Tuesday, 8 March 2016

Allan Warren and the Dukes of Britain


 Michael Allan Warren (born 26 October 1948) is an English portrait photographer, primarily known for his images of members of high society.

After growing up in post-war London with his mother, Warren attended Terry's Juveniles, a stage school based in the Drury Lane Theatre. It was during this period that he attended auditions through which he received several assignments. One such piece of work was as a child presenter in "The Five O'clock Club", which afforded him the opportunity to associate with a variety of people, including a young Marc Bolan (then performing as "Toby Tyler") who would later employ Warren as his first manager.

Warren started his photographic career at the age of 17 when he was acting in Alan Bennett's play Forty Years On with John Gielgud in the West End at the Apollo Theatre. Around this time Warren bought his first second-hand camera and began to take photographs of his fellow actors. His first major assignment was when his friend Mickey Deans asked him to cover his wedding to Judy Garland, which marked the beginning of Warren's work as a professional photographer. When in New York for personal reasons, he attended an audition for the Broadway production of Minnie's Boys. However, he later declined the role offered to him in favour of returning to London and pursuing photography as his vocation.

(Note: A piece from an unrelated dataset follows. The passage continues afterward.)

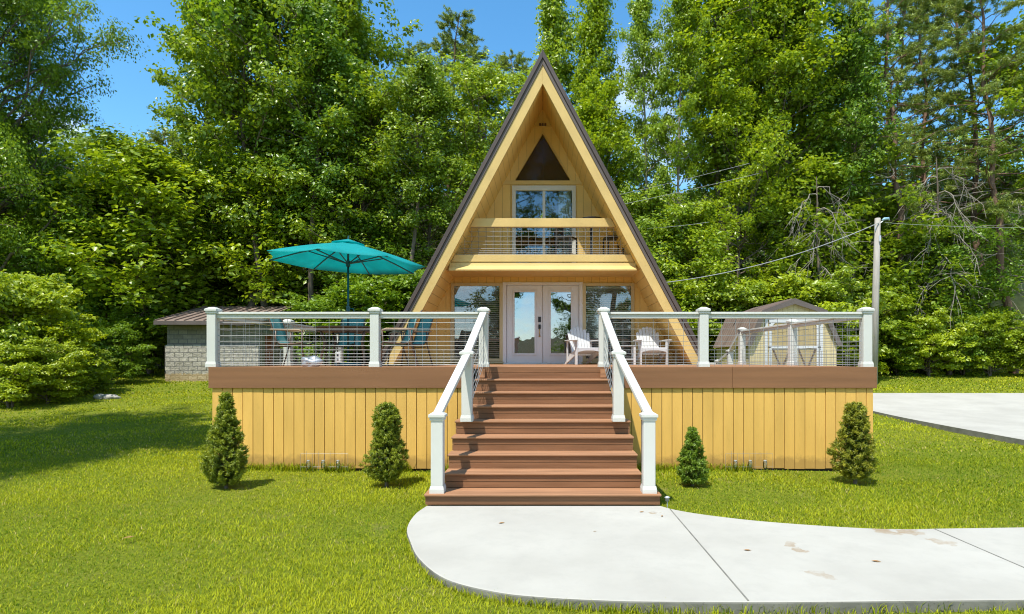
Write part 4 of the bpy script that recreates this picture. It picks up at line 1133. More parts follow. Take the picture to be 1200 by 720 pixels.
def pine(name, seed, H, R_, cb, nl, label, dead=True):
    rng = np.random.default_rng(seed)
    t = thing(name, label, 'tree'); wd = Wood(); dw = Wood(); P = []; Dd = []
    tt = np.linspace(0, 1, 14); jit = np.cumsum(rng.normal(size=(14, 2)) * H * .007, 0); jit[0] = 0
    lean = rng.uniform(-1, 1, 2) * .06 * H
    path = np.stack([lean[0]*tt + jit[:, 0], lean[1]*tt + jit[:, 1], -0.3 + (H + .3) * tt], 1)
    wd.tube(path, .19, .025, 9)
    def tp(u): return np.array([np.interp(u, tt, path[:, k]) for k in range(3)])
    az = 0
    for i in range(nl):
        u = (i + rng.random()) / nl; h = cb + (.99 - cb) * u; az += 2.399 + rng.normal() * .6
        L = R_ * ((1 - u) ** .6 * (.6 + .4 * min(1, u * 3)) + .10) * rng.uniform(.5, 1.2)
        el = R(rng.uniform(-20, 20) + 40 * u)
        d = np.array([math.cos(az)*math.cos(el), math.sin(az)*math.cos(el), math.sin(el)]); k = np.linspace(0, 1, 6)[:, None]
        pts = tp(h) + d * L * k + np.array([0, 0, rng.uniform(-.25, .15) * L]) * k**2 + np.concatenate([np.zeros((1, 3)), rng.normal(size=(5, 3)) * L * .04])
        wd.tube(pts, .035 * (1 - u) + .012, .006, 5)
        for _ in range(int(rng.integers(5, 10))):
            sf = rng.uniform(.3, 1); b0 = np.array([np.interp(sf, k[:, 0], pts[:, q_]) for q_ in range(3)])
            dd = unit(d * .8 + rng.normal(size=3) * np.array([.6, .6, .35])); l2 = rng.uniform(.3, .8)
            e = b0 + dd * l2; wd.tube(np.stack([b0, e]), .008, .004, 4)
            for f in np.linspace(.25, 1, 5):
                P.append(b0 + dd * l2 * f); Dd.append(dd)
    if dead:
        for i in range(26):
            h = rng.uniform(.12, cb + .18); az = rng.random() * 6.28; L = R_ * rng.uniform(.35, .95)
            d = np.array([math.cos(az), math.sin(az), rng.uniform(-.3, .3)]); k = np.linspace(0, 1, 6)[:, None]
            pts = tp(h) + d * L * k + np.array([0, 0, -rng.uniform(.1, .6) * L]) * k**2 + np.concatenate([np.zeros((1, 3)), rng.normal(size=(5, 3)) * L * .05])
            dw.tube(pts, .026, .006, 5)
            for _ in range(6):
                sf = rng.uniform(.3, 1); b0 = np.array([np.interp(sf, k[:, 0], pts[:, q_]) for q_ in range(3)])
                e = b0 + unit(d + rng.normal(size=3) * .8 + np.array([0, 0, -.7])) * rng.uniform(.4, 1.2)
                dw.tube(np.stack([b0, (b0+e)/2 + rng.normal(size=3)*.08, e]), .010, .004, 4)
    wd.build('trunk', M['bark_pine'], t)
    if dead: dw.build('dead_branches', M['dead_wood'], t)
    P = np.array(P); Dd = np.array(Dd); n = 16
    B = np.repeat(P, n, 0); D2 = unit(np.repeat(Dd, n, 0) * .7 + rng.normal(size=(len(B), 3)))
    L = rng.uniform(.12, .24, len(B)); N = unit(rng.normal(size=(len(B), 3)) * .7 + np.array([0, 0, .6]))
    V_, T_ = leaves_mesh(B + D2 * (L * .5)[:, None], N, D2, L, np.full(len(B), .035))
    tone = np.repeat(np.repeat(rng.random(len(P)), n) * .5 + rng.random(len(B)) * .5, 4)
    np_mesh('crown', V_, T_, M['pine_needle'], t, tone)
    return t

def place(proto, first, loc, rz, label, group, sc, tint):
    """The first call moves the prototype itself, later calls copy it."""
    if first:
        o = proto; o.location = loc; o.rotation_euler = (0, 0, rz); o.scale = (sc if isinstance(sc, tuple) else (sc,)*3)
        o['label'] = label; o['group'] = group
        for c in children(o): c.color = tint
        return o
    return copy_thing(proto, loc, rz, label, group, sc, tint)

def snag():
    rng = np.random.default_rng(66); t = thing('dead_tree', '', 'tree'); wd = Wood(); tw = Wood(); H = 9.0
    tt = np.linspace(0, 1, 9); path = np.stack([.5*tt**2, np.cumsum(rng.normal(size=9))*.06, -.3 + (H*.93 + .3)*tt], 1); wd.tube(path, .11, .02, 7)
    for i in range(15):
        h = .45 + .53 * i / 15; o = np.array([np.interp(h, tt, path[:, k]) for k in range(3)]); az = i * 2.4; L = rng.uniform(1.0, 2.4)
        k = np.linspace(0, 1, 8)[:, None]
        pts = o + np.array([math.cos(az), math.sin(az), .5]) * L * k * .8 + np.array([0, 0, -1.35 * L]) * k**2.2 + np.concatenate([np.zeros((1, 3)), rng.normal(size=(7, 3)) * .06])
        tw.tube(pts, .028, .008, 5)
        for _ in range(14):
            f = rng.uniform(.3, 1); b0 = np.array([np.interp(f, k[:, 0], pts[:, q_]) for q_ in range(3)]); l2 = rng.uniform(.4, 1.3)
            d = unit(rng.normal(size=3) * .55 + np.array([.35*math.cos(az), .35*math.sin(az), -.9])); m = b0 + d * l2 * .5 + rng.normal(size=3) * .08
            tw.tube(np.stack([b0, m, b0 + d * l2 + np.array([0, 0, -.1])]), .012, .005, 4)
    wd.build('trunk', M['bark'], t); tw.build('dead_branches', M['dead_wood'], t)
    return t
PROTO = {}
def proto(kind):
    if kind in PROTO: return PROTO[kind], False
    mk = {
        'oak':    lambda: broadleaf('oak_tree', 101, 20, 4.6, .28, 58, 34, .215, .24, rad=(.40, .95)),
        'maple':  lambda: broadleaf('maple_tree', 202, 20, 4.2, .24, 60, 35, .205, .20, rad=(.40, .90)),
        'poplar': lambda: broadleaf('poplar_tree', 303, 22, 3.1, .22, 70, 33, .205, .20, prof='cone', rad=(.5, .85)),
        'slim':   lambda: broadleaf('birch_tree', 404, 22, 2.0, .40, 46, 46, .16, .16, bark='bark_pale', prof='col', rad=(.4, .7)),
        'young':  lambda: broadleaf('young_tree', 505, 10, 2.9, .06, 54, 36, .185, .10, prof='round', rad=(.45, .85)),
        'wide':   lambda: broadleaf('shade_tree', 606, 14, 5.0, .22, 95, 165, .10, .24, rad=(.5, .95)),
        'ash':    lambda: broadleaf('ash_tree', 515, 22, 2.6, .46, 42, 34, .20, .21, prof='round', rad=(.45, .9)),
        'snag':   lambda: snag(),
        'pine':   lambda: pine('pine_tree', 707, 21, 3.6, .30, 78, ''),
        'scrag':  lambda: pine('scrub_pine', 808, 20, 4.0, .36, 62, ''),
        'bush':   lambda: broadleaf('bush', 909, 3.2, 1.9, .03, 60, 44, .14, .04, stems=6, flat=.4, mat='bush_leaf', rad=(.30, .55), nsub=(3, 5), cat='bush', crown='foliage'),
        'shrub':  lambda: broadleaf('leafy_shrub', 919, 4.6, 2.3, .03, 60, 44, .18, .05, stems=7, flat=.35, mat='bush_leaf', rad=(.40, .70), nsub=(3, 5), cat='bush', crown='foliage'),
    }[kind]
    PROTO[kind] = mk(); return PROTO[kind], True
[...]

After this decisive event Warren embarked on his photography career, throughout which he took portraits of personalities including many actors, writers, musicians, politicians and members of the British Royal Family. In the early 1980s Warren embarked on a quest to photograph all 26 non-royal and four royal dukes. Together with the 12th Duke of Manchester he set up the Duke's Trust, a charity for children in need.

In the early '90s Warren embarked on writing plays. One of his works, The Lady of Phillimore Walk, was directed by Frank Dunlop and critics went as far as comparing it to Sleuth, a thriller written by Anthony Shaffer. The cast of "The Lady of Phillimore Walk" consisted of Zena Walker and Philip Lowrie; and saw productions in the United States.

Warren invented the Hankybreathe, a handkerchief which allows the user to inhale air through a carbon filter at the mouth, to filter out the noxious effects of exhaust emissions. The invention, which is meant to be dabbed in eucalyptus oil, harks back to the nosegay and stems from Warren's experience with asthma in heavily polluted London.


"The British hereditary peerage (barons and above) today numbers some 900, not counting the four royal duchies -- but of the four dozen or so dukedoms created, only twenty-six survive today: eighteen of England, Great Britain, and the United Kingdom; six of Scotland; and two more of Ireland only. Of these, only three -- Norfolk, Somerset, and Hamilton -- predate Charles II, who created four dukedoms for his illegitimate sons. Nevertheless, the present hereditary dukes bear the names (and subordinate titles) of the great medieval and Tudor families: Fitzalan, Howard, Seymour, Vere, Douglas, Montagu, Mowbray, Percy, Beaufort, and Fitzgerald, among others. Moreover, only two of the surviving dukedoms -- Marlborough and Wellington -- were conferred originally on men who held no hereditary title of any kind at the start of their careers. And with present sentiment regarding hereditary peerages at its lowest ebb in centuries, there are unlikely to be any new creations. Some dukes lived like potentates with miniature courts, others made shrewd marriages, many were active Whigs, some heeded the warnings of the Industrial Revolution and established philanthropies and learned societies. But all have shared in what Trollope called "the ancient mystery of wealth and rank." An engrossing, well illustrated, sometimes titilating book which does not spare its subjects the foibles of their ancestries."